Primero, creo que hace falta pensar que todo lo que ha salido nuevo es apenas una parte y que, por ejemplo, nos hace muchísima falta conocer escritoras y escritores de lenguas nativas indígenas. Parece que Latinoamérica ya está representada en la literatura y yo no lo siento así; siento que falta muchísimo. Sobre los clubes de lectura concuerdo totalmente con Brenda Navarro: el escritor que se desplaza de un lado al otro y a quien le gusta ese cruce con los lectores se convierte casi en un pequeño intermediario.
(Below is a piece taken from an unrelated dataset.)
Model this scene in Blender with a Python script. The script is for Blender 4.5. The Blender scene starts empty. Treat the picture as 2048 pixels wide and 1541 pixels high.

Ahí ya no hace el trabajo la editorial, sino que va uno a conocer a sus lectores, pero eso también es un trabajo, entonces es complicado. Nos hace falta pensar las maneras de gestionarlo para no tener escritores y escritoras quemadas por hacer todo eso. Quizá, al menos a nivel del país, hace mucha falta que en verdad se recuerde que la lectura es un derecho; eso no lo repetimos lo suficiente. Pareciera que leer lo pueden hacer todos, pero realmente lo hacen solo quienes pueden y tienen los medios. Necesitamos exigir muchas cosas, mucha comunidad y colectividad. También creo que hace falta prestar más atención a escritores, bookstagramers, booktubers y toda la gente que está haciendo comunidad lectora fuera de las grandes revistas y de los grandes suplementos literarios, que muchas veces son bastante cuadrados y tradicionales. Quienes de verdad hacen mucha comunidad lectora son quienes hacen un periodismo literario muy fuerte y comprometido. Nos falta hacernos grupo entre escritores independientes, editoriales independientes, periodistas independientes. Necesitamos hacer colectividad.